Gray Plant Mooty states that in the class action lawsuits, defendants’ arguments have been that no court has ruled a no-hire agreement to be illegal. And that franchising by nature is vertical relationship, and that no-hire agreements should be governed by Rule of Reason, rather than per se rule of illegality under Sherman Act.
Since no rulings have been made in these cases, franchisor should be aware of the risks:
  • Liability for treble damages (A class of plaintiff, all the workers in a franchisor’s system, and going back five years)
  • Attorney’s fees (both sides, plaintiffs’ and franchisors’, and in settlements of these cases, attorneys normally get all of the money in these cases)
  • Bad publicity
  • Distraction from business
What the Washington Attorney General is demanding
Attorney Carl Zwisler said after they scheduled the Gray Plant Mooty webinar for last week, they learned the Attorney General had requested from a number of franchisors the following information:
  • Statement whether any franchise agreement during the last five years contains a no-poaching agreement
  • Reasons for having or changing a no-poaching agreement during last five years
  • Identify each restaurant owned by franchisor and franchisees in Washington
Why should franchisors be concerned about how they respond?

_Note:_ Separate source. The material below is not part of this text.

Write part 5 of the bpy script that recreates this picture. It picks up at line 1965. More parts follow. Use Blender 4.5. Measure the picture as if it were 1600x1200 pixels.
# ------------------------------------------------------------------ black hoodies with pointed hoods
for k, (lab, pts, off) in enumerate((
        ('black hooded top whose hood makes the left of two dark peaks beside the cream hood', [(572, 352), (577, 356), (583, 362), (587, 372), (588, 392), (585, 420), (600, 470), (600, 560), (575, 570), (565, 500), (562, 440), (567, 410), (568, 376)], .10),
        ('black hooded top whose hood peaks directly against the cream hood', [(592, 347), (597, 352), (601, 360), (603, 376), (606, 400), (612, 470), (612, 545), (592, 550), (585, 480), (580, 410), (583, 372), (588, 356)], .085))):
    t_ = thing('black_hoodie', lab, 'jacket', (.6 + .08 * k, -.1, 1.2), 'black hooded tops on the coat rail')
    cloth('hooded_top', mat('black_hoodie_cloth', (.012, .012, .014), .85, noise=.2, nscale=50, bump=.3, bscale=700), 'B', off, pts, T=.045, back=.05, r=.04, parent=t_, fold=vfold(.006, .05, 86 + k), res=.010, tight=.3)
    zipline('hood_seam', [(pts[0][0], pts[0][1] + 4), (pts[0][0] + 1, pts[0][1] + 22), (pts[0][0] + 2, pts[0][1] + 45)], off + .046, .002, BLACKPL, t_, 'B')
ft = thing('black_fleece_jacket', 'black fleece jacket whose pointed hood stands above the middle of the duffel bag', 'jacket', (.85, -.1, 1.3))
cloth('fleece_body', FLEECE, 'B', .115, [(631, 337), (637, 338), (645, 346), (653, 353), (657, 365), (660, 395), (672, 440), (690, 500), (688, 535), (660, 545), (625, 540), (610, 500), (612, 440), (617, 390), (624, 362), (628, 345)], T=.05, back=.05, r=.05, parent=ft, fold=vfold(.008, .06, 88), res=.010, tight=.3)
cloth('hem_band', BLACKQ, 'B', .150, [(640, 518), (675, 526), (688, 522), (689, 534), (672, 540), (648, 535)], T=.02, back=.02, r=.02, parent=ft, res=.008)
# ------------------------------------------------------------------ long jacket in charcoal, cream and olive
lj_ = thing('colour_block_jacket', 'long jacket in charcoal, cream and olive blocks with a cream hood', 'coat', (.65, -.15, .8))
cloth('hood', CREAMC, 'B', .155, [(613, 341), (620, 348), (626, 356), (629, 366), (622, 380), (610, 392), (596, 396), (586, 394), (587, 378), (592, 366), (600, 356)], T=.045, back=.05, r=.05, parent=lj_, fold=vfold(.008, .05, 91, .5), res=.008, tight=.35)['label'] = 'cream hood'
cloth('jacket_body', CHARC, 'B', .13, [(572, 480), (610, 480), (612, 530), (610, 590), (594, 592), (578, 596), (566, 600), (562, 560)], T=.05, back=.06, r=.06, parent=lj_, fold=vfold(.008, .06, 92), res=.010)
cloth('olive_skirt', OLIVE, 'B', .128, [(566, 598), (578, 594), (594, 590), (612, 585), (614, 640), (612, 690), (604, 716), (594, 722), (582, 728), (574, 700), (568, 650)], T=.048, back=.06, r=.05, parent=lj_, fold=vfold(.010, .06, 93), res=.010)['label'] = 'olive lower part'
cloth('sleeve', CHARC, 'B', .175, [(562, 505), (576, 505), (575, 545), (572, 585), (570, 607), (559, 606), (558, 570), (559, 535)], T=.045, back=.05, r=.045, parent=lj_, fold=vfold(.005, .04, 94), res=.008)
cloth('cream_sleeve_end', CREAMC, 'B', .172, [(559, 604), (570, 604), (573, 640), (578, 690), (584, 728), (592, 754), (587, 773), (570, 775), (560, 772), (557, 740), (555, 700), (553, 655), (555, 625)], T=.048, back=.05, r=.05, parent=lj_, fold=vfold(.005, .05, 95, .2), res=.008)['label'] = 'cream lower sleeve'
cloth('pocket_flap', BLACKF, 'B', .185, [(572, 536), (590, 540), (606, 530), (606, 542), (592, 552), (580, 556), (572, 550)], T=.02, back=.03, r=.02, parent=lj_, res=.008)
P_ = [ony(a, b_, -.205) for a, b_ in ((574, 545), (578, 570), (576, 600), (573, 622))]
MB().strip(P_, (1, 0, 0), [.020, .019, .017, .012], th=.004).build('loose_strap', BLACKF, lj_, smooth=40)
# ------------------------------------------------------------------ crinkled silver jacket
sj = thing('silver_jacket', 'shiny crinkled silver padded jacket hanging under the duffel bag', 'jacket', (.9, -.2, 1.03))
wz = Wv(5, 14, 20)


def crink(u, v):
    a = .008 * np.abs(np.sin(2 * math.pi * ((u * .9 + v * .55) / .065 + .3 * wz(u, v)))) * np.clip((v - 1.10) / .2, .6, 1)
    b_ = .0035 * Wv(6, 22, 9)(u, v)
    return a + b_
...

Zwisler gave the following warnings to franchisors responding to the Attorney General’s demands:
  • Untruthful or misleading response could lead to sanctions
  • Justifications/reasons will bind franchisor in any litigation
    (See: Yaffe and Nowark, “The Unwelcome Phone Call—Responding to Regulatory Audits and Investigations”
Quentin Wittrock also advised franchisors that they may want to drop or modify anti-switching language in agreements. He asks, is it useful, enforced, necessary? And is it arguably horizontal, or is it overly restrictive?